Initial Withdrawal Percent?


Recycles dryer sheets
Oct 5, 2002
With all the discussion around initial withdrawal rates, it would be interesting to hear from those already ER'd or very soon to be ER'd, what their initial withdrawal rate was/will be in the first year.

I'll go first. My initial withdrawal will be approx. 4.25%, with the abiliity to drop below 4% if economy turns negative.

I ER'd in March, my wife in September -- both this year. I am 49 and she is 48.

I estimate that our initial withdrawal rate will be ~3.6%. I'm probably overestimating our actual spending to come up with that figure. If I try to place a current value on pensions and social security payments that are due come to us (pensions starting at age 55, SS starting at age 62), then our initial withdrawal rate falls to about 2.6%.
well, firecalc reports it as 10.3%, but I calculate it as 1.8%. That is due to a fixed pension component. The total, which equals pension + withdrawal divided by portfolio is 10.3% and is meaningless. The withdrawal divided by portfolio is 1.8%, but since the pension is not inflation adjusted, my withdrawal increases at a rate greater than inflation - it increases by inflation times (pension + withdrawal) each year.

So, since individual circumstances are so different, I'm not sure there is a way to compare withdrawal rates. But those are mine...

Mine will be about 3.5% of the portfolio. And I do rely upon Social Security to be there. It will account for about 40% of my income after age 62.
FireCalc shows 4.2%, but that is overstating it for the longer term. Near term, we have the last childs-worth of 4 years of college expenses starting up next year. After that is over, our expenses drop down to just the two of us. And a small pension starts. So the rate will then drop into the lower 3's using my own spreadsheet, assuming 3% inflation, 6% growth (3% real growth). When SS starts, withdrawals dropping below 2%. All subject to whatever, of course!

You wrote:

Mine will be about 3.5% of the portfolio. And I do rely upon Social Security to be there. It will account for about 40% of my income after age 62.

If you can survive on 3.5% or your portfolio, why would you need to count on SS being there? Or are you using an estimated present value of your SS in your current portfolio calc?

My plan calls for withdrawing about 3.5% per year from the portfolio (plus inflation) on average over the entire retirement period. I read your original question again, and I see that you're only asking about the first year. For me that will be about 4.3%. When my pension kicks in shortly thereafter, that will drop.

I have found Quicken Financial Planner to be a great way to visualize cash flow and see where the money will likely come from in each individual year. I'm using a very conservative real return of 2.5% (3.5% inflation and 6% return), so my results in real life will hopefully be better than that. I kept the old version of QFP that came with Quicken 99. The charts are much better and more detailed in the older version of QFP.
I am currently in my 4th year of retirement; now in our early 50's. At the time I retired, I had a plan which was not really based on SWR of initial portfolio value, but rather QFP forecasts; similar to Bob_Smith.
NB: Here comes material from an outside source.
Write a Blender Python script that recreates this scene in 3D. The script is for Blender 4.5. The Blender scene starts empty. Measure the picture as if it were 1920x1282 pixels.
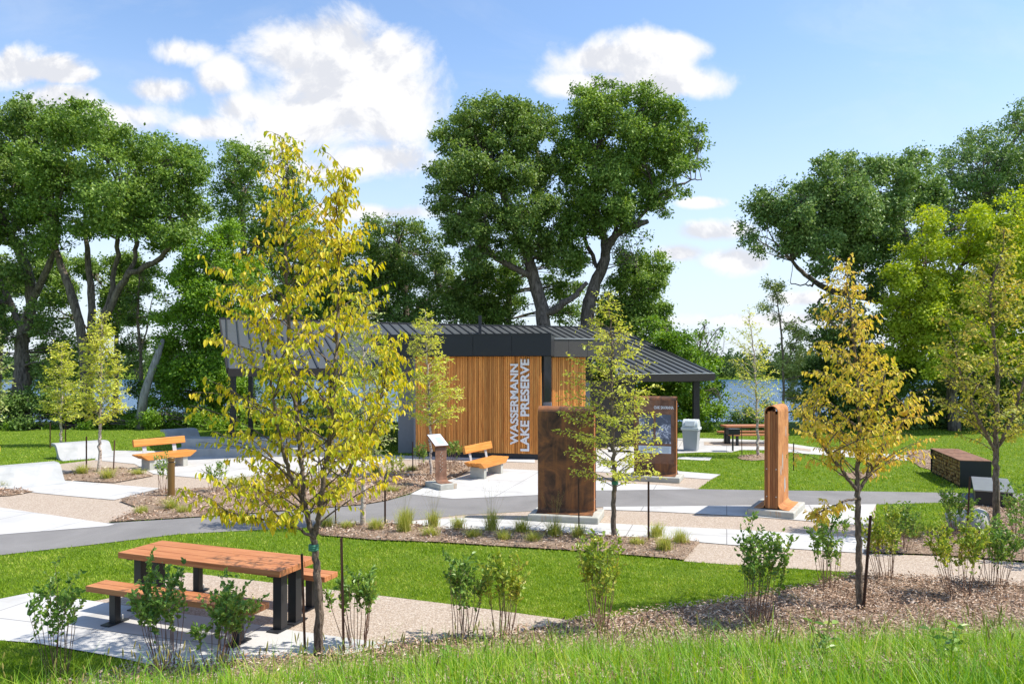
import bpy, bmesh, math, random
import numpy as np
from mathutils import Vector

# ------------------------------------------------------------------ constants
F, HY, H, CX = 1400.0, 688.0, 3.15, 960.0      # focal length (px of the 1920 photo), horizon row, eye height
scene = bpy.context.scene
COL = scene.collection
rad = math.radians

_bX = np.array([-30., -8., -3.85, -1.93, .23, 5.8, 12., 30.])
_bY = np.array([6.0, 6.6, 7.1, 7.45, 7.95, 8.45, 9.3, 11.])

def berm(X):
    return np.interp(X, _bX, _bY)

def terr(X, Y):
    X = np.asarray(X, float); Y = np.asarray(Y, float)
    s = np.maximum(0, berm(X) + .25 - Y)
    z = .40 * s * s / (s + .7)
    z = 1.6 * np.tanh(z / 1.6)
    t = np.clip((Y - 43) / 14, 0, 1)
    z = z - 4.6 * t * t * (3 - 2 * t)
    t2 = np.clip((Y - 352) / 40, 0, 1)
    z = z + 5.2 * t2 * t2 * (3 - 2 * t2) + np.where(Y > 380, 5 * np.sin(X / 140. + 1) * np.clip((Y - 380) / 100, 0, 1), 0)
    return z

def G(px, py):
    """ground point seen at photo pixel"""
    k = (py - HY) / F
    z = 0.
    Y = H / k
    for _ in range(30):
        Y = .5 * Y + .5 * (H - z) / k
        z = float(terr((px - CX) / F * Y, Y))
    return np.array([(px - CX) / F * Y, Y, z])

def W(px, py, Y):
    return np.array([(px - CX) / F * Y, Y, H - (py - HY) / F * Y])

# ------------------------------------------------------------------ mesh helpers
def norm(a):
    a = np.asarray(a, float)
    return a / np.maximum(np.linalg.norm(a, axis=-1, keepdims=True), 1e-9)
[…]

These days, I base my "annual budget" on 3% of 'portfolio value + NPV of pension and Social Security estimates'. Wife still works part-time which reduces withdrawal from the portfolio. Looks as if for this year, we will only be spending approximately 1.2% of last January's portfolio value + NPV estimates.

So as we did before retirement, we seem to continue to live below our means. During our 50's I intend to limit our "budget" to 3% of whatever the Jan 1 asset value offers. I know that someday we will have to replace the car and need to spend large dollars for the purchase.

As long as I don't stray too far from my QFP benchmark, I'll feel farily comfortable to this strategy. I figure that when we turn 60, I'll probably up the budget to 3.5% of assets. And if we find our portfolio getting too fat, I guess we will just have to splurge on something.